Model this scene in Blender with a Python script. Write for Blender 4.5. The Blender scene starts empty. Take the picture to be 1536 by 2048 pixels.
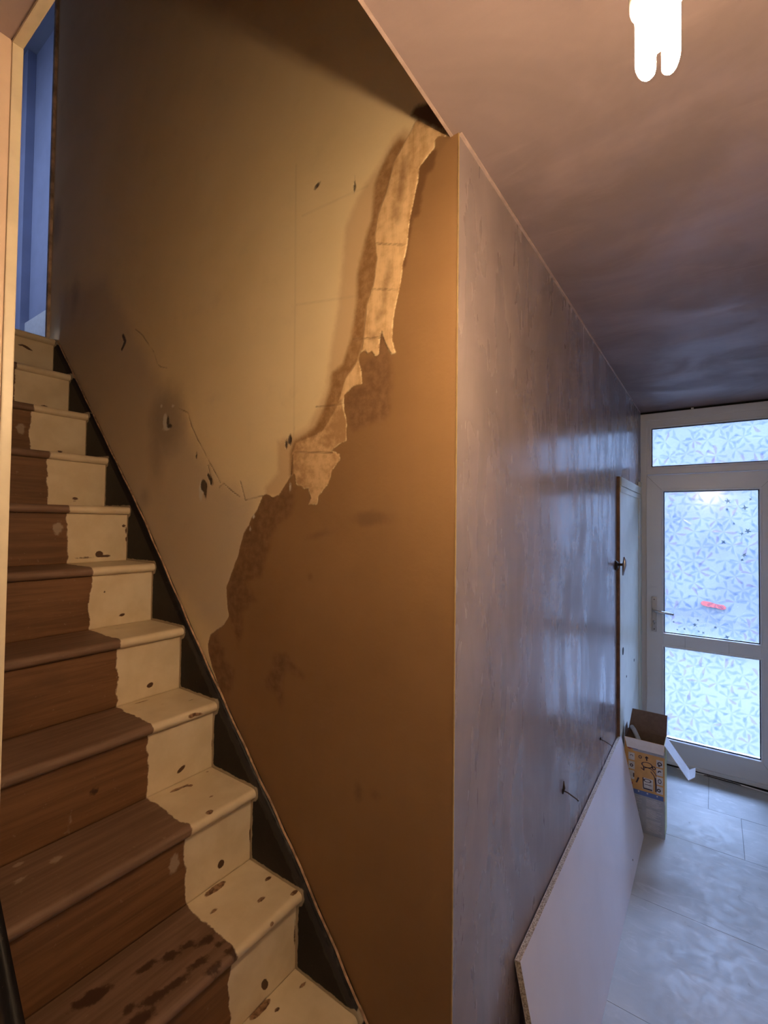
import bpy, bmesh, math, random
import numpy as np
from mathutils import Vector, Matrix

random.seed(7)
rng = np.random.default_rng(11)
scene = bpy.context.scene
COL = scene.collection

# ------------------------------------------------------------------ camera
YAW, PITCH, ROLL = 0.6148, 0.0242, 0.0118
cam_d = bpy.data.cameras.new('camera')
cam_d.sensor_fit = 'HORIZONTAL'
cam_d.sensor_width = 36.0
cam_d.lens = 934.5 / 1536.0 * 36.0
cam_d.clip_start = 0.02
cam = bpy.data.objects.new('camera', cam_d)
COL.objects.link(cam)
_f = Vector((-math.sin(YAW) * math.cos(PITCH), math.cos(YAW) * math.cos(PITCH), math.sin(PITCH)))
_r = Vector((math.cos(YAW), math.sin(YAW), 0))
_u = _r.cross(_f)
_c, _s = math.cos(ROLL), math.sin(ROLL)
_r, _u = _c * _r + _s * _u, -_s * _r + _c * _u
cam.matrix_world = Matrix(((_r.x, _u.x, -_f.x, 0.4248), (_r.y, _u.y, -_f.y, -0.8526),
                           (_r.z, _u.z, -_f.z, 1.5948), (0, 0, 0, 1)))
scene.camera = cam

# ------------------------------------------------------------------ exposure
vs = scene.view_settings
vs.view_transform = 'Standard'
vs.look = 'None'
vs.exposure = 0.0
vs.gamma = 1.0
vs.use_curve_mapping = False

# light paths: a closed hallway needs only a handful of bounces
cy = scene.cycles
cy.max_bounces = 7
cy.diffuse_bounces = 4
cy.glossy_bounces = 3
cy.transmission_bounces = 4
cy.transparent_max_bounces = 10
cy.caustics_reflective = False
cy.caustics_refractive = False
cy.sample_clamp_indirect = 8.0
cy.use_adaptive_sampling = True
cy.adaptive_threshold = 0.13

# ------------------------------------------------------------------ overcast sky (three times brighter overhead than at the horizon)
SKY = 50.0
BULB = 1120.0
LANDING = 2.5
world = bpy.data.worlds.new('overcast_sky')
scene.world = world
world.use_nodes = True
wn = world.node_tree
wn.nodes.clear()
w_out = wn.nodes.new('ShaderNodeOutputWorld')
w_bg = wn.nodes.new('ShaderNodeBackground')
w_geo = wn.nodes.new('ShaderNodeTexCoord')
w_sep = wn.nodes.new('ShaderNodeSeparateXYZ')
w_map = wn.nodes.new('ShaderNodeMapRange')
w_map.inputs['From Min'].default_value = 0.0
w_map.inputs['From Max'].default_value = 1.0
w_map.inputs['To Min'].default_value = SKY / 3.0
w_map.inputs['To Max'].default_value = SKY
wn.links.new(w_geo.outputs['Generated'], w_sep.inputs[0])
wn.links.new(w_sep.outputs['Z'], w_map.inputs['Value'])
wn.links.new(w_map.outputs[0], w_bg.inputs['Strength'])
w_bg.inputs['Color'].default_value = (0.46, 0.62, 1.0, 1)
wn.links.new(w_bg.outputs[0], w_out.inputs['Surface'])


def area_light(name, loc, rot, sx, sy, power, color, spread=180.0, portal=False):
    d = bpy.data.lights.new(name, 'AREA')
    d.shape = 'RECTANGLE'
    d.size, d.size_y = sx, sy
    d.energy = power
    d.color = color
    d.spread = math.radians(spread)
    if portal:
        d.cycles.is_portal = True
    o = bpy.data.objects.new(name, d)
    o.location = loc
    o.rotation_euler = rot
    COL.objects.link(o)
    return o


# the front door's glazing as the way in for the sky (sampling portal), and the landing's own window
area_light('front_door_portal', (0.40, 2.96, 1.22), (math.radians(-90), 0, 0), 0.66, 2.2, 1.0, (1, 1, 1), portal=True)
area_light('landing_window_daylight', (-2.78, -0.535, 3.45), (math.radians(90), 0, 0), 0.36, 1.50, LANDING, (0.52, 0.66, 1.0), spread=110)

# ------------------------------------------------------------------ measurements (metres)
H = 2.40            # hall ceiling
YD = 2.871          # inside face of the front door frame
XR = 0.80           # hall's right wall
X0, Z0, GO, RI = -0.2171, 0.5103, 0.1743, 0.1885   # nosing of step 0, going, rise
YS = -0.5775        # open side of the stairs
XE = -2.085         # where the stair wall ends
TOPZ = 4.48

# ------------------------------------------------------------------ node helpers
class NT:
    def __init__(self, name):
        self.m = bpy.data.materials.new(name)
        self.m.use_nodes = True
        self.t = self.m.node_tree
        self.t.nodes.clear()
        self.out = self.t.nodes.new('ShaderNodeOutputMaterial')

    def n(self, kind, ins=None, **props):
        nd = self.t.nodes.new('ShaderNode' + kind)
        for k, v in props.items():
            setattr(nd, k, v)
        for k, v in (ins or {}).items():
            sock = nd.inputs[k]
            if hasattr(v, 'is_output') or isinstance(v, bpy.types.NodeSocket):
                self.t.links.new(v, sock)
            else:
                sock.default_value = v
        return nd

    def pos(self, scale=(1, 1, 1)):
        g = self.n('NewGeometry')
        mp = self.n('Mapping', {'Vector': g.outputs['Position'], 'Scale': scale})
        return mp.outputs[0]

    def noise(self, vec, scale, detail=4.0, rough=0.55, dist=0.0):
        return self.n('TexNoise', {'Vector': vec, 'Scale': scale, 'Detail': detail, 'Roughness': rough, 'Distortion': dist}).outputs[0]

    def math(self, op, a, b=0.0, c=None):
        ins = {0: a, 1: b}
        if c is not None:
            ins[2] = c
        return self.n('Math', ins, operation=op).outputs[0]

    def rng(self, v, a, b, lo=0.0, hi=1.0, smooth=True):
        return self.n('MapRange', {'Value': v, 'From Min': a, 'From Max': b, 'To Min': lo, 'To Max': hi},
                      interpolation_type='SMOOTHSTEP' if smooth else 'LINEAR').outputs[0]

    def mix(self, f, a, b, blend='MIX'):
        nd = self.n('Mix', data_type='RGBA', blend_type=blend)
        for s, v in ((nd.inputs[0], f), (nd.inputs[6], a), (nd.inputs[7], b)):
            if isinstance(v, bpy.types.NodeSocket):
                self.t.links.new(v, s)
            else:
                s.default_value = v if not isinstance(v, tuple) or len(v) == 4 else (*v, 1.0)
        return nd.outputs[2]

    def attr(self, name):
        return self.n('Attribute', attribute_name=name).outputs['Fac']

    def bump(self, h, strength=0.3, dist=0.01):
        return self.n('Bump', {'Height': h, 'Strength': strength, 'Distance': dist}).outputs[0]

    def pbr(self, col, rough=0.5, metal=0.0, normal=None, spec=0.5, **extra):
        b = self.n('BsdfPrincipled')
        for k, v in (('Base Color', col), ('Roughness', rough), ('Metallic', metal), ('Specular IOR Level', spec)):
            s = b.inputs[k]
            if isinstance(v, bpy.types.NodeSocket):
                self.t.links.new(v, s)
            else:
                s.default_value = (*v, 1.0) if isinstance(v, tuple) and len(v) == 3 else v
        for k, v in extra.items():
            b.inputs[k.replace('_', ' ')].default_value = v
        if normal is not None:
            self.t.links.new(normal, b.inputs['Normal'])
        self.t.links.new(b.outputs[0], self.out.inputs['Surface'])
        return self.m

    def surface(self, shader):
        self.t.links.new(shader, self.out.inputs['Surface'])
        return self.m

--

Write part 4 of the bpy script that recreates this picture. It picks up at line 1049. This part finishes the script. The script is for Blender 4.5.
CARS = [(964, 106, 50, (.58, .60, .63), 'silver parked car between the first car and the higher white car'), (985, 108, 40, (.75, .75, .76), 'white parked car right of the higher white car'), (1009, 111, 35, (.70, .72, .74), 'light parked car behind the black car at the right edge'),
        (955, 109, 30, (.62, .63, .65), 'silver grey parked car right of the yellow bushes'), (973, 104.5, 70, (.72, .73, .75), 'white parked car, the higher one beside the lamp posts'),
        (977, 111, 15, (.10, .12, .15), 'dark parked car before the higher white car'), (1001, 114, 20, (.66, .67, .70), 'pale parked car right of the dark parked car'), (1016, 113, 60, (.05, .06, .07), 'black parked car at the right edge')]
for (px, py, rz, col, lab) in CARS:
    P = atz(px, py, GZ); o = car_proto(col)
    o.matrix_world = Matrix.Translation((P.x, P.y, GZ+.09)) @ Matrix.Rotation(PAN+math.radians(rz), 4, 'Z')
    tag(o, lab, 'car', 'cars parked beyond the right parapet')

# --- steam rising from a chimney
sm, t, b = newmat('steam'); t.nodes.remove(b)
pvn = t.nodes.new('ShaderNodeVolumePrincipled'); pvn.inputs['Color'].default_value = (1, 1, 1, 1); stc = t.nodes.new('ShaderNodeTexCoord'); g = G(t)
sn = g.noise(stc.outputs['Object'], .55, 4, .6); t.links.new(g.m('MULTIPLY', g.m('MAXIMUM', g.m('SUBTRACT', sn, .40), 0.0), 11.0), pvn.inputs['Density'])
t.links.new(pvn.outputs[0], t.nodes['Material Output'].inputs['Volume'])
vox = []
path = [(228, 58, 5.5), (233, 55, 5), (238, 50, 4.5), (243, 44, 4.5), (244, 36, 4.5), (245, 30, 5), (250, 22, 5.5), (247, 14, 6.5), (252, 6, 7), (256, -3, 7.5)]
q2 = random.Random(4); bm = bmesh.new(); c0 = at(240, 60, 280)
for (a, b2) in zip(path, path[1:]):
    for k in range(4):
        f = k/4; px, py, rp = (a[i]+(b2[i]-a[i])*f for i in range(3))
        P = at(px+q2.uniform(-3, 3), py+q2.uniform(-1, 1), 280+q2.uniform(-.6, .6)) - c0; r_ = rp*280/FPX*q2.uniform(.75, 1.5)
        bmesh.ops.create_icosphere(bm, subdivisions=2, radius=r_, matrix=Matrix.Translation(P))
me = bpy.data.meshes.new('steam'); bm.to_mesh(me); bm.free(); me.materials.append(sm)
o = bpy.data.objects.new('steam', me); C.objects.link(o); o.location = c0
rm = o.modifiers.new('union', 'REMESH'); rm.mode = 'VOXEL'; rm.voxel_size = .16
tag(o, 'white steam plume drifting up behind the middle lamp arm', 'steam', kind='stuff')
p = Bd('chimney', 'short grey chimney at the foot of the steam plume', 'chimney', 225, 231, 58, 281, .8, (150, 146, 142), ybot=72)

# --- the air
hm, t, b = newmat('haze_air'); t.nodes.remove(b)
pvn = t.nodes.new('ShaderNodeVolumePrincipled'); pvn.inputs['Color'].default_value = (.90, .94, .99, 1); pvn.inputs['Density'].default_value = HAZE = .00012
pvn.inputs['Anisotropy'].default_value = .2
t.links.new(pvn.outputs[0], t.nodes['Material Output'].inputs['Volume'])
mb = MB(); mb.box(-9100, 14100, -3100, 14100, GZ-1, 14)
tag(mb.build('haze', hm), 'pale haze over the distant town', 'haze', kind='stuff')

# Short exercise
Your first line is the one with "Model this scene", and your last is the one with "COL = scene.collection". Copy those and every line between them exactly, without any pictures.

# Solution to the exercise
Model this scene in Blender with a Python script. Write for Blender 4.5. The Blender scene starts empty. Take the picture to be 1536 by 2048 pixels.
import bpy, bmesh, math, random
import numpy as np
from mathutils import Vector, Matrix

random.seed(7)
rng = np.random.default_rng(11)
scene = bpy.context.scene
COL = scene.collection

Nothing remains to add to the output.